▸ **Brief**: Word for word, give the material below again, minus any images.

▸ **Data segment**:
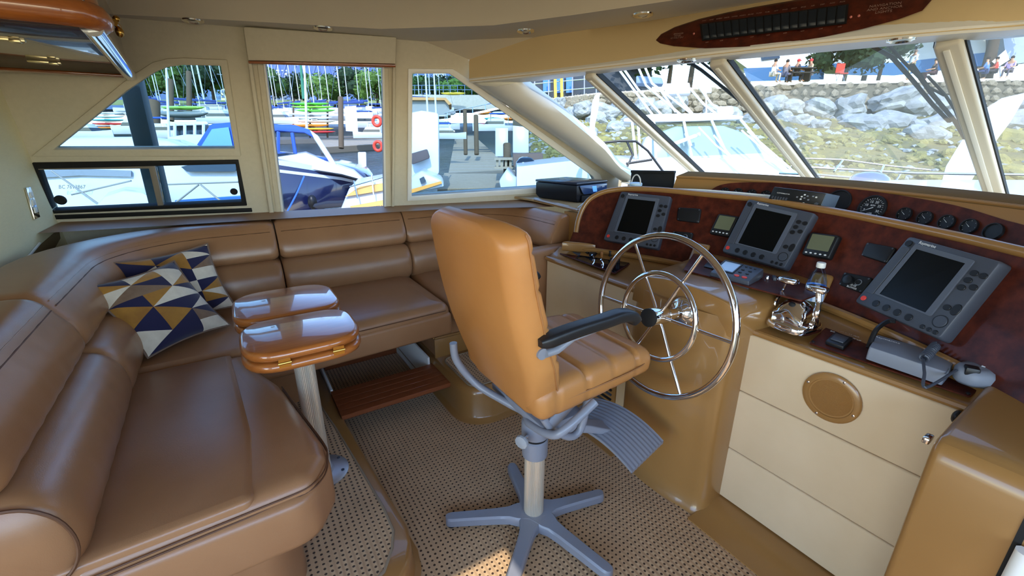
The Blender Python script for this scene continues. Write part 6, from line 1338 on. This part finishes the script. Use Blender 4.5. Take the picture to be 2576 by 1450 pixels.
mb = MB(); P_ = [(560,400),(700,395),(770,385),(830,410),(890,430),(920,455),(860,438),(760,422)]; rings = [[atd(u,v,12.3) for u, v in P_], [atd(u,v-4,13.2) for u, v in P_], [atd(u,v,14.2) for u, v in P_]]; mb.loft(rings); build(mb, 'deck', HULLW, nb, ang=40)
mb = MB(); xpr(mb, [(560,318),(690,312),(740,314),(778,326),(800,345),(790,348),(765,334),(700,330),(560,336)], 12.6, 2.2); build(mb, 'canvas_top', CANVB, nb, .06)
mb = MB(); xpr(mb, [(778,326),(800,342),(858,432),(842,430),(790,350)], 12.5, .25); build(mb, 'arch', HULLW, nb, .04)
mb = MB(); mb.add([atd(u,v,12.7) for u, v in ((700,332),(765,336),(790,352),(838,428),(700,405))], [(0,1,2,3,4)]); build(mb, 'side_curtain', glass_mat('vinyl curtain', (.75,.80,.88)), nb, ang=None)
for a, b in (((735,335),(745,400)),((690,385),(830,402)),((700,332),(700,405))): mb = MB(); mb.tube([atd(*a,12.65), atd(*b,12.65)], .05, 6); build(mb, 'canvas_seam', CANVB, nb)
mb = MB(); xpr(mb, [(690,388),(730,384),(820,404),(700,428)], 12.5, .08); build(mb, 'windscreen', GLZ, nb)
for u, v in ((758,512),): mb = MB(); mb.ball(atd(u+28,v-3,11.8), .12,.12,.2); build(mb, 'fender', BLACK, nb)
mb = MB(); mb.tube(crv([atd(765,444,12), atd(745,490,11.6), atd(716,545,11)],6), .022, 6); tag(build(mb, 'mooring_line', mat('blue rope',(70,120,220),.8)), 'blue mooring line hanging down the navy boat side', 'rope')
yb = thing('yellow_sloop', 'small white and orange sailboat bow at the lower right of the door window', 'boat', atd(910,520,9.5))
pts = [(855,530),(880,470),(985,450),(985,560),(860,565)]; mb = MB(); xpr(mb, pts, 9.5, 2.2); build(mb, 'hull', HULLW, yb, .06)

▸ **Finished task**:
The Blender Python script for this scene continues. Write part 6, from line 1338 on. This part finishes the script. Use Blender 4.5. Take the picture to be 2576 by 1450 pixels.
mb = MB(); P_ = [(560,400),(700,395),(770,385),(830,410),(890,430),(920,455),(860,438),(760,422)]; rings = [[atd(u,v,12.3) for u, v in P_], [atd(u,v-4,13.2) for u, v in P_], [atd(u,v,14.2) for u, v in P_]]; mb.loft(rings); build(mb, 'deck', HULLW, nb, ang=40)
mb = MB(); xpr(mb, [(560,318),(690,312),(740,314),(778,326),(800,345),(790,348),(765,334),(700,330),(560,336)], 12.6, 2.2); build(mb, 'canvas_top', CANVB, nb, .06)
mb = MB(); xpr(mb, [(778,326),(800,342),(858,432),(842,430),(790,350)], 12.5, .25); build(mb, 'arch', HULLW, nb, .04)
mb = MB(); mb.add([atd(u,v,12.7) for u, v in ((700,332),(765,336),(790,352),(838,428),(700,405))], [(0,1,2,3,4)]); build(mb, 'side_curtain', glass_mat('vinyl curtain', (.75,.80,.88)), nb, ang=None)
for a, b in (((735,335),(745,400)),((690,385),(830,402)),((700,332),(700,405))): mb = MB(); mb.tube([atd(*a,12.65), atd(*b,12.65)], .05, 6); build(mb, 'canvas_seam', CANVB, nb)
mb = MB(); xpr(mb, [(690,388),(730,384),(820,404),(700,428)], 12.5, .08); build(mb, 'windscreen', GLZ, nb)
for u, v in ((758,512),): mb = MB(); mb.ball(atd(u+28,v-3,11.8), .12,.12,.2); build(mb, 'fender', BLACK, nb)
mb = MB(); mb.tube(crv([atd(765,444,12), atd(745,490,11.6), atd(716,545,11)],6), .022, 6); tag(build(mb, 'mooring_line', mat('blue rope',(70,120,220),.8)), 'blue mooring line hanging down the navy boat side', 'rope')
yb = thing('yellow_sloop', 'small white and orange sailboat bow at the lower right of the door window', 'boat', atd(910,520,9.5))
pts = [(855,530),(880,470),(985,450),(985,560),(860,565)]; mb = MB(); xpr(mb, pts, 9.5, 2.2); build(mb, 'hull', HULLW, yb, .06)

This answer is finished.